REQUIRED TASK:
All lines below must be repeated exactly, with the pictures omitted.

SUPPLIED MATERIAL:
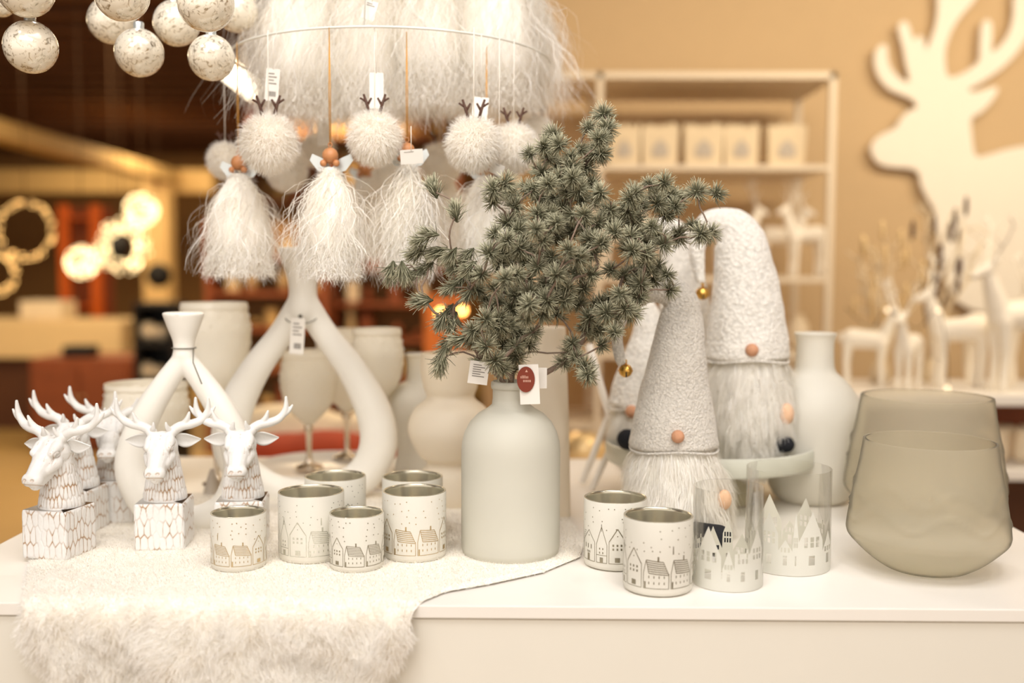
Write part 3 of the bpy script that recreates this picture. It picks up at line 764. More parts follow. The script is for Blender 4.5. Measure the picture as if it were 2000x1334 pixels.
loop_string(k2, (0, 0), 22.5 * s2, (by2 - 680) * s2, 0)
MB().tube([(20 * s2, -.004, (by2 - 680) * s2), (28 * s2, -.028, (by2 - 705) * s2), (47 * s2, -.036, (by2 - 745) * s2)], .0010, 6).build('string', 'string', k2)

# ------------------------------------------------------------------ goblets
def goblet_mesh():
    pass
def make_goblet(label, cxp, d, top_y, wide_y, bot_y, rw, ww, ch):
    by_ = 530 + .42 * F / d; p = T(cxp, by_); s_ = sc(d)
    t = thing('cut_glass_goblet', label, 'goblet', (p.x, p.y, TZ + .0008 + (.013 if ch else 0)), 0, 'cut glass goblets at the back of the table')
    zt, zw, zb = [(by_ - q) * s_ for q in (top_y, wide_y, bot_y)]
    pr = spline([(8 * s_, zb), (ww * .45 * s_, zb + (zw - zb) * .18), (ww * .85 * s_, zb + (zw - zb) * .5), (ww * s_, zw), (ww * .98 * s_, zw + (zt - zw) * .4), (rw * s_, zt)], 30)
    n = 96; V = []; Fc = []
    full = [(r, z, 1) for r, z in pr] + [(r - .003, z, 0) for r, z in pr[::-1][:-2]] + [(.0005, pr[1][1] + .004, 0)]
    for i, (r, z, o_) in enumerate(full):
        for k in range(n):
            a = 2 * PI * k / n
            dd = 0
            if o_ and 2 < i < 27: dd = -.0048 * (abs(math.sin(a * 8 + i * .5)) + abs(math.sin(a * 8 - i * .5)))
            V.append(((r + dd) * math.cos(a), (r + dd) * math.sin(a), z))
    for i in range(len(full) - 1):
        for k in range(n):
            k2 = (k + 1) % n; Fc.append((i * n + k, i * n + k2, (i + 1) * n + k2, (i + 1) * n + k))
    me = mesh_from('bowl', np.array(V), np.array(Fc), 'cut', smooth=False); link('bowl', me, t)
    stem = [(.0005, .0), (28 * s_, 0), (27 * s_, .003), (8 * s_, .010), (5.5 * s_, .02), (5 * s_, zb * .5), (6 * s_, zb * .8), (10 * s_, zb - .010), (7 * s_, zb - .004), (8 * s_, zb)]
    MB().lathe(stem, 24).build('stem', 'stem', t)
    return t
make_goblet('large cut glass goblet standing behind the smaller wishbone holder', 424, 2.02, 592, 655, 800, 62, 72, 0)
make_goblet('short cut glass goblet behind the left deer antlers', 290, 1.95, 748, 800, 880, 76, 82, 0)
make_goblet('cut glass goblet seen inside the tall wishbone, left one', 604, 2.12, 697, 760, 842, 48, 57, 1)
make_goblet('cut glass goblet seen behind the right arm of the tall wishbone', 678, 2.24, 655, 720, 815, 56, 62, 1)
make_goblet('rearmost cut glass goblet, right of the tall wishbone holder', 738, 2.0, 641, 700, 790, 46, 54, 0)
gt = T(640, 530 + .42 * F / 2.16)
MB().lathe([(.0005, 0), (.135, 0), (.15, .004), (.152, .015), (.149, .015), (.147, .006), (.0005, .005)], 64, cap=False).build('round_tray', 'lacquer')
tr_ = bpy.data.objects['round_tray']; tr_.location = (gt.x, gt.y + .0, TZ + .0006); tag(tr_, 'low round white tray carrying goblets behind the tall wishbone holder', 'tray')
cp_ = T(408, 975); MB().lathe([(.0005, 0), (.016, 0), (.0155, .004), (.009, .028), (.004, .044), (.0005, .048)], 24, cap=False).build('cone_ornament', 'greyfelt', None, (cp_.x, cp_.y + .02, TZ + .006))
tag(bpy.data.objects['cone_ornament'], 'small grey felt cone standing between middle and right deer busts', 'ornament')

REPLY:
Write part 3 of the bpy script that recreates this picture. It picks up at line 764. More parts follow. The script is for Blender 4.5. Measure the picture as if it were 2000x1334 pixels.
loop_string(k2, (0, 0), 22.5 * s2, (by2 - 680) * s2, 0)
MB().tube([(20 * s2, -.004, (by2 - 680) * s2), (28 * s2, -.028, (by2 - 705) * s2), (47 * s2, -.036, (by2 - 745) * s2)], .0010, 6).build('string', 'string', k2)

# ------------------------------------------------------------------ goblets
def goblet_mesh():
    pass
def make_goblet(label, cxp, d, top_y, wide_y, bot_y, rw, ww, ch):
    by_ = 530 + .42 * F / d; p = T(cxp, by_); s_ = sc(d)
    t = thing('cut_glass_goblet', label, 'goblet', (p.x, p.y, TZ + .0008 + (.013 if ch else 0)), 0, 'cut glass goblets at the back of the table')
    zt, zw, zb = [(by_ - q) * s_ for q in (top_y, wide_y, bot_y)]
    pr = spline([(8 * s_, zb), (ww * .45 * s_, zb + (zw - zb) * .18), (ww * .85 * s_, zb + (zw - zb) * .5), (ww * s_, zw), (ww * .98 * s_, zw + (zt - zw) * .4), (rw * s_, zt)], 30)
    n = 96; V = []; Fc = []
    full = [(r, z, 1) for r, z in pr] + [(r - .003, z, 0) for r, z in pr[::-1][:-2]] + [(.0005, pr[1][1] + .004, 0)]
    for i, (r, z, o_) in enumerate(full):
        for k in range(n):
            a = 2 * PI * k / n
            dd = 0
            if o_ and 2 < i < 27: dd = -.0048 * (abs(math.sin(a * 8 + i * .5)) + abs(math.sin(a * 8 - i * .5)))
            V.append(((r + dd) * math.cos(a), (r + dd) * math.sin(a), z))
    for i in range(len(full) - 1):
        for k in range(n):
            k2 = (k + 1) % n; Fc.append((i * n + k, i * n + k2, (i + 1) * n + k2, (i + 1) * n + k))
    me = mesh_from('bowl', np.array(V), np.array(Fc), 'cut', smooth=False); link('bowl', me, t)
    stem = [(.0005, .0), (28 * s_, 0), (27 * s_, .003), (8 * s_, .010), (5.5 * s_, .02), (5 * s_, zb * .5), (6 * s_, zb * .8), (10 * s_, zb - .010), (7 * s_, zb - .004), (8 * s_, zb)]
    MB().lathe(stem, 24).build('stem', 'stem', t)
    return t
make_goblet('large cut glass goblet standing behind the smaller wishbone holder', 424, 2.02, 592, 655, 800, 62, 72, 0)
make_goblet('short cut glass goblet behind the left deer antlers', 290, 1.95, 748, 800, 880, 76, 82, 0)
make_goblet('cut glass goblet seen inside the tall wishbone, left one', 604, 2.12, 697, 760, 842, 48, 57, 1)
make_goblet('cut glass goblet seen behind the right arm of the tall wishbone', 678, 2.24, 655, 720, 815, 56, 62, 1)
make_goblet('rearmost cut glass goblet, right of the tall wishbone holder', 738, 2.0, 641, 700, 790, 46, 54, 0)
gt = T(640, 530 + .42 * F / 2.16)
MB().lathe([(.0005, 0), (.135, 0), (.15, .004), (.152, .015), (.149, .015), (.147, .006), (.0005, .005)], 64, cap=False).build('round_tray', 'lacquer')
tr_ = bpy.data.objects['round_tray']; tr_.location = (gt.x, gt.y + .0, TZ + .0006); tag(tr_, 'low round white tray carrying goblets behind the tall wishbone holder', 'tray')
cp_ = T(408, 975); MB().lathe([(.0005, 0), (.016, 0), (.0155, .004), (.009, .028), (.004, .044), (.0005, .048)], 24, cap=False).build('cone_ornament', 'greyfelt', None, (cp_.x, cp_.y + .02, TZ + .006))
tag(bpy.data.objects['cone_ornament'], 'small grey felt cone standing between middle and right deer busts', 'ornament')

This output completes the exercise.